After the failure of a launch last August, the company put all launches on hold and initiated an extensive investigation that later turned up a faulty valve in the second-stage Centaur booster.

With that corrected, General Dynamics had high hopes for its most recent attempt to launch a military telecommunications satellite. But the first-stage Atlas booster rocket malfunctioned after liftoff Thursday from Cape Canaveral in Florida, leaving the Navy satellite payload about 4,000 miles under the required 9,000-mile-high orbit.

Analysts say the failures will make it more difficult for General Dynamics to attract customers and is bound to fortify the positions of competitors Arianespace, Martin Marietta and McDonnell Douglas.


“Customers require high reliability because of the high cost of the satellites,” said George Podrasky, an investment analyst with Duff & Phelps in Chicago. “Prospective customers would have to take into account the decreased reliability of (General Dynamics) rockets, and Martin Marietta and McDonnell Douglas both have had very good reliability.”

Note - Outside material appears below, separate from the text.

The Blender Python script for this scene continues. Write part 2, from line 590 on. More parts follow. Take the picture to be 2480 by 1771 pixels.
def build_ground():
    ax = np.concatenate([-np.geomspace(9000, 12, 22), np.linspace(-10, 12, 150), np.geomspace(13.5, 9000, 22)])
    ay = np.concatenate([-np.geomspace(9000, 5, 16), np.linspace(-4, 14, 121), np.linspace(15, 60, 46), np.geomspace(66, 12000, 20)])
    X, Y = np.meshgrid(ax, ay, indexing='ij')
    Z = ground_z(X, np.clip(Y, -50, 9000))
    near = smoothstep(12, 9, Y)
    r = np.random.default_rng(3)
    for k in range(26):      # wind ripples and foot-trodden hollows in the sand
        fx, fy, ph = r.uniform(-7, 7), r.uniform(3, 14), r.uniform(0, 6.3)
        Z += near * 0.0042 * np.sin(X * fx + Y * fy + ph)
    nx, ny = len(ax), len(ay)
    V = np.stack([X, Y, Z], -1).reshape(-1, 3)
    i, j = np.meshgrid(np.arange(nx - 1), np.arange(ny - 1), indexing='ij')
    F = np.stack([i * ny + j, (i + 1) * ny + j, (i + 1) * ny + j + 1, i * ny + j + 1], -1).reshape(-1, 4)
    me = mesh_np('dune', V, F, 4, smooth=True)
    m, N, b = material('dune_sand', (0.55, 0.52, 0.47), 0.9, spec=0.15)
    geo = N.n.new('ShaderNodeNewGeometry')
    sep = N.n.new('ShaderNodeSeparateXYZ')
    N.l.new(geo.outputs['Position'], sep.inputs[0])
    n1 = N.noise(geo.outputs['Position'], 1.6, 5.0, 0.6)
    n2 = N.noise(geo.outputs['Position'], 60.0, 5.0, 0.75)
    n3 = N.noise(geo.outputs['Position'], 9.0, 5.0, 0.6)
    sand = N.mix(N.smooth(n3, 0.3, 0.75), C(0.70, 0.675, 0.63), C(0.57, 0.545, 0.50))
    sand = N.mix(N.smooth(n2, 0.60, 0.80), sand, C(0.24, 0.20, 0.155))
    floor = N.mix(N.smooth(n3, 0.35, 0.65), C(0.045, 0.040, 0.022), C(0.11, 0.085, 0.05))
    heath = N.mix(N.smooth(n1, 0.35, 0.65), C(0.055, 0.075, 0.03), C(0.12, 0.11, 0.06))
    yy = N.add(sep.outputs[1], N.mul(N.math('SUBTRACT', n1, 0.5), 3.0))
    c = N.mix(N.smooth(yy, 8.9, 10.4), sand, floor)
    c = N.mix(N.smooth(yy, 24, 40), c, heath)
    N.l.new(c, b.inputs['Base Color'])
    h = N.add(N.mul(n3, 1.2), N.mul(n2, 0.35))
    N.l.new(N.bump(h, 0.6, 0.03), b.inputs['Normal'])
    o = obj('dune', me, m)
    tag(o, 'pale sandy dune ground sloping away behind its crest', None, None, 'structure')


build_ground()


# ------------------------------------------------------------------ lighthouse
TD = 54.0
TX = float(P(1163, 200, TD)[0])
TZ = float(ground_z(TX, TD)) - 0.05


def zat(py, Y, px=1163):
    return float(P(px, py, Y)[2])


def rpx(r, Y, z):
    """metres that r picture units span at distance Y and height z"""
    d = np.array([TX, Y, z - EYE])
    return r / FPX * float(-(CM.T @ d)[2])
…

Hughes Space & Communications Co. of El Segundo built the 60-foot, 1 1/2-ton Navy satellite. Although Hughes does not believe that it can reposition the satellite with on-board thrusters, spokesman Emery Wilson said a way may be found to make it usable for some military communications purposes.

The Navy is insured against its loss. But Hughes’ Wilson said the company may attempt to “renegotiate” its contract with General Dynamics in light of the failure. He declined to break down how much of the $138-million contract value was paid to General Dynamics for its first-stage Atlas and second-stage Centaur rocket boosters.

Commercial satellite launches have become a highly competitive business since the Challenger disaster in 1986, when NASA stopped using its space shuttles to carry commercial satellites into orbit. Market leader Arianespace, a European consortium, has launched 55 commercial payloads since 1979.


General Dynamics has specialized in heavy payloads and charges an estimated $50 million per launch.

Along with its military tanks and submarine manufacturing operations, the space division was one of three core businesses that General Dynamics kept after deciding to divest itself of businesses in which it was not the industry leader. Overall, the restructuring has been a financial success, and General Dynamics’ stock has risen dramatically since 1991.

But the commercial rocket business, which is expected to account for about $500 million of General Dynamics’ $3.5 billion in revenue this year, has proved disappointing and unprofitable, Podrasky said.

General Dynamics stock closed down $1.75 at $115 in New York Stock Exchange trading Friday.